**Stated problem**: Repeat every record exactly, but keep images out of the copy.

(Records with scene code)
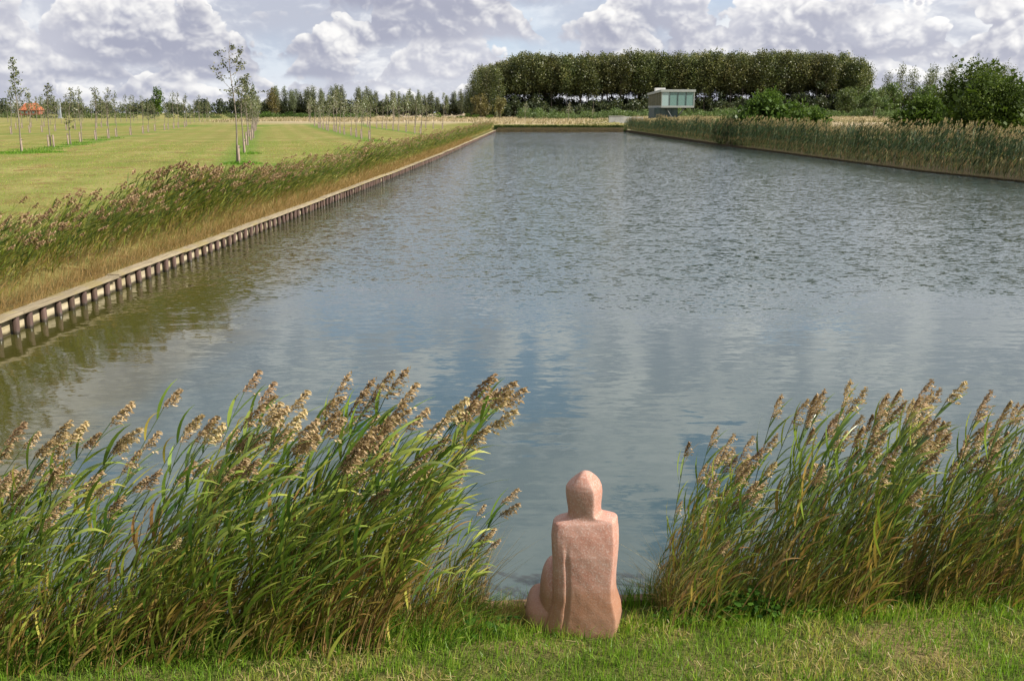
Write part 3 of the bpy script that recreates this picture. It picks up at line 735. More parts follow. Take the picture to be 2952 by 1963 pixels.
# ------------------------------------------------------------------ trees and bushes on the right
G_R = 'wispy poplars above the green wood at the right edge'
rng = np.random.default_rng(61); RP = []
for i in range(26):
    x = 112 + i * 3.0 + rng.normal() * .8; y = 312 + rng.normal() * 4 - i * .8; s = rng.uniform(.8, 1.02) * (1 + .008 * i)
    loc = at(x, y)
    if len(RP) < 3:
        tr, cr = make_poplar(300 + i, 15.0, .42, 2.0, 800, .38, 'poplar_grey', .11, .6)
        t = tree_proto('wispy_poplar_tree', 'wispy thin crowned poplar rising over the wood at right', 'tree', G_R, tr, cr, 'dark_bark', 'poplar_grey', loc); t.scale = (s,) * 3; RP.append(t)
    else: copy_tree(RP[int(rng.integers(3))], loc, rng.random() * 6, s)
G_W = 'broad green trees of the wood at the right edge'
WP = []
for i in range(40):
    x = 96 + i * 2.3 + rng.normal() * 1.2; y = 300 - i * 1.2 + rng.normal() * 5 - (i % 2) * 14; s = rng.uniform(.8, 1.1) * (1.15 if i % 2 == 0 else .8)
    if len(WP) < 3:
        t = round_tree('wood_tree', 'broad green tree of the wood right of the tall grove', at(x, y), 70 + i, (4, 3.4, 4.2), 9.0, 'thicket_leaf', 2400, .42, .0, 20, G_W); t.scale = (s,) * 3; WP.append(t)
    else: copy_tree(WP[int(rng.integers(3))], at(x, y), rng.random() * 6, s)
thicket('willow_thicket', 'thicket_leaf', rng, 84, 128, lambda x: 236 - .1 * x, 10, lambda x: 2.8, 200, .30, 70, 'pale green willow thicket beyond the right meadow', .5, (1.0, 1.0, 1.0))

thicket('far_wood', 'thicket_leaf', rng, 100, 200, lambda x: 312 - .35 * (x - 100), 10, lambda x: 10.0, 900, .55, 60, 'continuous green wood right of the tall grove', .42, (2.4, 2.0, 1.6))

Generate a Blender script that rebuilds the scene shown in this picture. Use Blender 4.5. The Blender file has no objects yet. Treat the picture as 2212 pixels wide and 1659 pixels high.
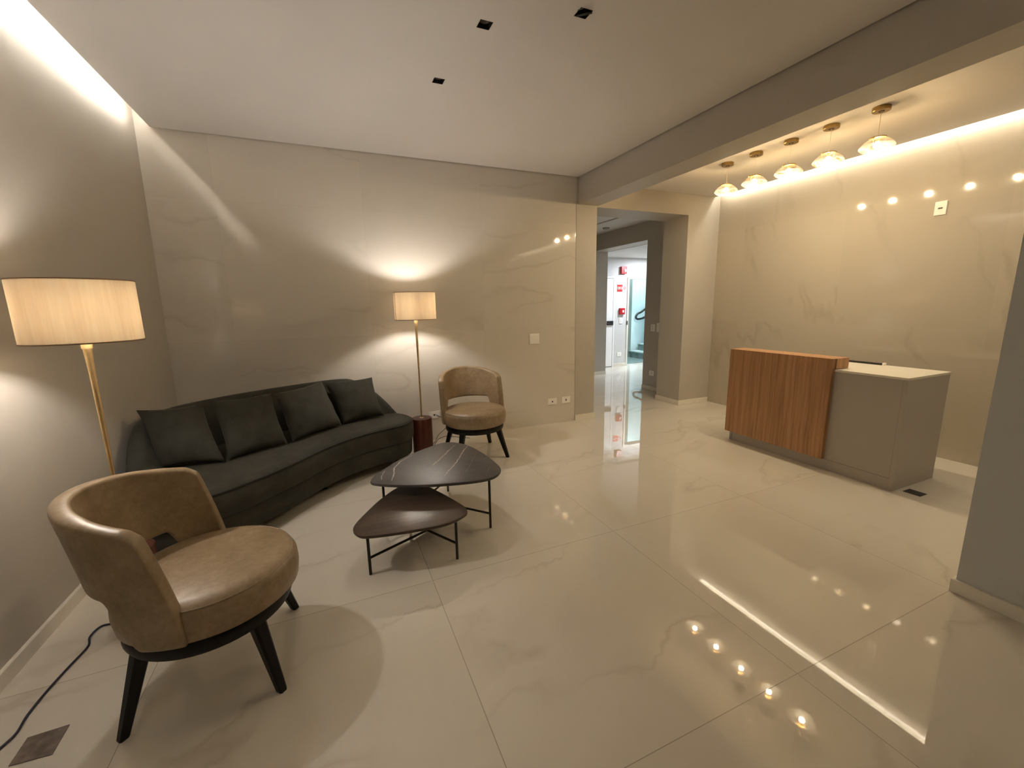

**Written solution**:
Write part 3 of the bpy script that recreates this picture. It picks up at line 735. More parts follow. Take the picture to be 2952 by 1963 pixels.
# ------------------------------------------------------------------ trees and bushes on the right
G_R = 'wispy poplars above the green wood at the right edge'
rng = np.random.default_rng(61); RP = []
for i in range(26):
    x = 112 + i * 3.0 + rng.normal() * .8; y = 312 + rng.normal() * 4 - i * .8; s = rng.uniform(.8, 1.02) * (1 + .008 * i)
    loc = at(x, y)
    if len(RP) < 3:
        tr, cr = make_poplar(300 + i, 15.0, .42, 2.0, 800, .38, 'poplar_grey', .11, .6)
        t = tree_proto('wispy_poplar_tree', 'wispy thin crowned poplar rising over the wood at right', 'tree', G_R, tr, cr, 'dark_bark', 'poplar_grey', loc); t.scale = (s,) * 3; RP.append(t)
    else: copy_tree(RP[int(rng.integers(3))], loc, rng.random() * 6, s)
G_W = 'broad green trees of the wood at the right edge'
WP = []
for i in range(40):
    x = 96 + i * 2.3 + rng.normal() * 1.2; y = 300 - i * 1.2 + rng.normal() * 5 - (i % 2) * 14; s = rng.uniform(.8, 1.1) * (1.15 if i % 2 == 0 else .8)
    if len(WP) < 3:
        t = round_tree('wood_tree', 'broad green tree of the wood right of the tall grove', at(x, y), 70 + i, (4, 3.4, 4.2), 9.0, 'thicket_leaf', 2400, .42, .0, 20, G_W); t.scale = (s,) * 3; WP.append(t)
    else: copy_tree(WP[int(rng.integers(3))], at(x, y), rng.random() * 6, s)
thicket('willow_thicket', 'thicket_leaf', rng, 84, 128, lambda x: 236 - .1 * x, 10, lambda x: 2.8, 200, .30, 70, 'pale green willow thicket beyond the right meadow', .5, (1.0, 1.0, 1.0))

thicket('far_wood', 'thicket_leaf', rng, 100, 200, lambda x: 312 - .35 * (x - 100), 10, lambda x: 10.0, 900, .55, 60, 'continuous green wood right of the tall grove', .42, (2.4, 2.0, 1.6))

Generate a Blender script that rebuilds the scene shown in this picture. Use Blender 4.5. The Blender file has no objects yet. Treat the picture as 2212 pixels wide and 1659 pixels high.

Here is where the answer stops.